■ Your goal
Without the pictures, print the lines running from the beginning of the material to the line containing "return np.array([r[0] * t, r[1] * t])", both ends included.
┌────────
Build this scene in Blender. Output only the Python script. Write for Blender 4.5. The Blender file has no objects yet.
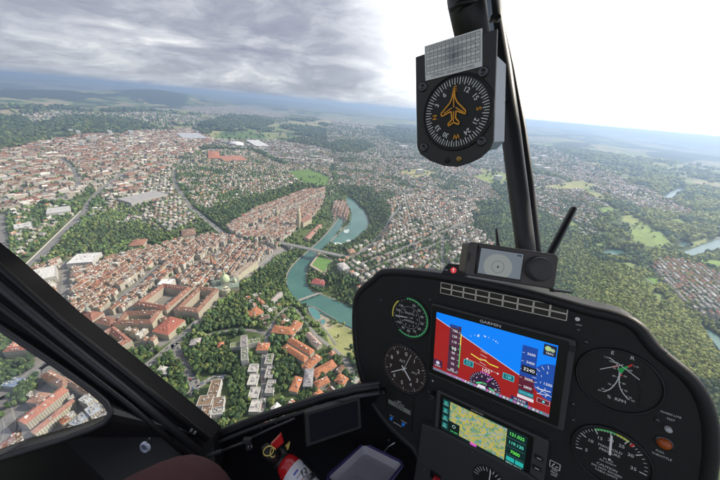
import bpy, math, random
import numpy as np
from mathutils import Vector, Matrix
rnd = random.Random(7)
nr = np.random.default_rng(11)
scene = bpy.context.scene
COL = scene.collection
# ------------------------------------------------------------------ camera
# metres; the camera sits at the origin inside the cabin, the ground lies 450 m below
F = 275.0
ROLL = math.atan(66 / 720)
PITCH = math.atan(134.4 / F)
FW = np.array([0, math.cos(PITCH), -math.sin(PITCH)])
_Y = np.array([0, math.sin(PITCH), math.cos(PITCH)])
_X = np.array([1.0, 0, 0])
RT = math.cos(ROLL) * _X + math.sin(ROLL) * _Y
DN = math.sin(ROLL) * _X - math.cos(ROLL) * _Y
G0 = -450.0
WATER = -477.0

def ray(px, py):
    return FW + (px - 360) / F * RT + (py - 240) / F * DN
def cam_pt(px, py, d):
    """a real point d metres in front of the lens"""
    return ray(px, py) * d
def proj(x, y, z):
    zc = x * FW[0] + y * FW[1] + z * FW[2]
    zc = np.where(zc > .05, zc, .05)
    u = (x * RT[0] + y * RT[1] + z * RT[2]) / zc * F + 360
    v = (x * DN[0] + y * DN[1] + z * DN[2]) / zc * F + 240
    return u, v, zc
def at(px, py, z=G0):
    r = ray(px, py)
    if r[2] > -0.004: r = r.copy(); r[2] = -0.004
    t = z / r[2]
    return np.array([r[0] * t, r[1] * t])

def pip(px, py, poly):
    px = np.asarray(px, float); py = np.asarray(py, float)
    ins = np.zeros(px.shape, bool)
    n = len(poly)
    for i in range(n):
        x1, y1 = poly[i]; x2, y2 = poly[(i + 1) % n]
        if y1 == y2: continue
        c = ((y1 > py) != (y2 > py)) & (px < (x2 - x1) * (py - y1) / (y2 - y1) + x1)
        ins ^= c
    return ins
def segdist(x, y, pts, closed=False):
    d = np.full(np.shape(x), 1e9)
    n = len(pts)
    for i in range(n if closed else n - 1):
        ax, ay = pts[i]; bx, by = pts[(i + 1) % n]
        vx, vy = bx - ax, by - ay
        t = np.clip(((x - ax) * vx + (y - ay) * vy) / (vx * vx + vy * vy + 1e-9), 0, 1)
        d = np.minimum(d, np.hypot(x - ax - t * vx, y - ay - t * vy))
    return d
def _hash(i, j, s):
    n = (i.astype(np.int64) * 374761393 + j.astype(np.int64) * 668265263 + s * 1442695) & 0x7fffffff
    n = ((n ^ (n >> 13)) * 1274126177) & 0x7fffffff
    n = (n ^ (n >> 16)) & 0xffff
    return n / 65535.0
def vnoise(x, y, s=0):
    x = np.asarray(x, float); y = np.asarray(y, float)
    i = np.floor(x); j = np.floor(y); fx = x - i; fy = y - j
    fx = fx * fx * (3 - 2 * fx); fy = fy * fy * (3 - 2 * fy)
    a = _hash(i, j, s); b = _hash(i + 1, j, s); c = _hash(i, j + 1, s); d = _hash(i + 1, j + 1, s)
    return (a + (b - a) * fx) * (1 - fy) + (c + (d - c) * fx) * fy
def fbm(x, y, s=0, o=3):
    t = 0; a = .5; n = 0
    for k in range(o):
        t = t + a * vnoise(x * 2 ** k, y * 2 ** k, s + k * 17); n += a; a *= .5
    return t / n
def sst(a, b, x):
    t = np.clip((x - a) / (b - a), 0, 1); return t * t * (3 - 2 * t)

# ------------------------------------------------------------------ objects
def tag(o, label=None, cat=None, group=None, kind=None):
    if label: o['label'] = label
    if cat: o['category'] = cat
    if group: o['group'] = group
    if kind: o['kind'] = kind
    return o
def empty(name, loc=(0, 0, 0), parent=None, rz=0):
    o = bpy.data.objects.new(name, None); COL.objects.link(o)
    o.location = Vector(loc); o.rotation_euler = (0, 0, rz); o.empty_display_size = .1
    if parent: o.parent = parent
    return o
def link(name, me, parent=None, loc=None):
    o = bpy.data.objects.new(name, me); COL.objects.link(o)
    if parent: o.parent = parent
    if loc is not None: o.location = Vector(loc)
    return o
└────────
■ Response to the task
Build this scene in Blender. Output only the Python script. Write for Blender 4.5. The Blender file has no objects yet.
import bpy, math, random
import numpy as np
from mathutils import Vector, Matrix
rnd = random.Random(7)
nr = np.random.default_rng(11)
scene = bpy.context.scene
COL = scene.collection
# ------------------------------------------------------------------ camera
# metres; the camera sits at the origin inside the cabin, the ground lies 450 m below
F = 275.0
ROLL = math.atan(66 / 720)
PITCH = math.atan(134.4 / F)
FW = np.array([0, math.cos(PITCH), -math.sin(PITCH)])
_Y = np.array([0, math.sin(PITCH), math.cos(PITCH)])
_X = np.array([1.0, 0, 0])
RT = math.cos(ROLL) * _X + math.sin(ROLL) * _Y
DN = math.sin(ROLL) * _X - math.cos(ROLL) * _Y
G0 = -450.0
WATER = -477.0

def ray(px, py):
    return FW + (px - 360) / F * RT + (py - 240) / F * DN
def cam_pt(px, py, d):
    """a real point d metres in front of the lens"""
    return ray(px, py) * d
def proj(x, y, z):
    zc = x * FW[0] + y * FW[1] + z * FW[2]
    zc = np.where(zc > .05, zc, .05)
    u = (x * RT[0] + y * RT[1] + z * RT[2]) / zc * F + 360
    v = (x * DN[0] + y * DN[1] + z * DN[2]) / zc * F + 240
    return u, v, zc
def at(px, py, z=G0):
    r = ray(px, py)
    if r[2] > -0.004: r = r.copy(); r[2] = -0.004
    t = z / r[2]
    return np.array([r[0] * t, r[1] * t])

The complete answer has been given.